If everything lines up, construction on the $400 million-plus makeover of the Marine Drive Apartments that tower over a portion of downtown Buffalo, Canalside, and Lake Erie could begin this summer.
The project is one of the most visible - and from a dollars and cents perspective - one of the largest undertaken by the Buffalo Municipal Housing Authority. It has been in BMHA’s planning docket for more than three years and has the potential to give the Marine Drive neighborhood, just west of Shark Girl and Canalside a bold new look.
In a pre-construction milestone, the Buffalo Municipal Housing Authority has agreed to lease up to 375 parking spaces from the Waterfront Village office complex to accommodate the Marine Drive residents’ needs while the construction is underway.
Gillian Brown, BMHA executive director, explains why the parking arrangement is critical to the overall project.
“We have a lot of cars in that lot, and we needed to make sure that the residents had somewhere to park during the roughly one year of construction,” Brown said.
Plans call for a phased development where all seven Marine Drive Apartment towers will be demolished and replaced by newer, more sleek-looking residential towers and townhomes.
The first phase, a $240 million investment, will see 254 apartment units - all geared towards the “affordable” income demographic - developed in a 12-story and 7-story set of towers and a three-story townhome.
Once the new units are built, tenants will shift from the older, 75-year-old Marine Drive towers into the newer buildings.

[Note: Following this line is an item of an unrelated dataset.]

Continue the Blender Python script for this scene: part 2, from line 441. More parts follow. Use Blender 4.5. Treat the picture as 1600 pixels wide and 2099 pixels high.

The process will follow in later phases.
“To build the 254 first units of phase one on the footprint of the parking lot enables us to not have any disruptive relocation for the residents, and have it be such that those 254 units will be all complete, and then we will move people into them from Marine Drive, the old Marine Drive buildings, directly into their new homes,” Brown said.
When completed, Marine Drive will have 686 apartments and townhomes up from the 616 units and parking for 855 vehicles.
BMHA is working with its own Bridges Development along with the Habitat Company and Duverney & Brooks on the project.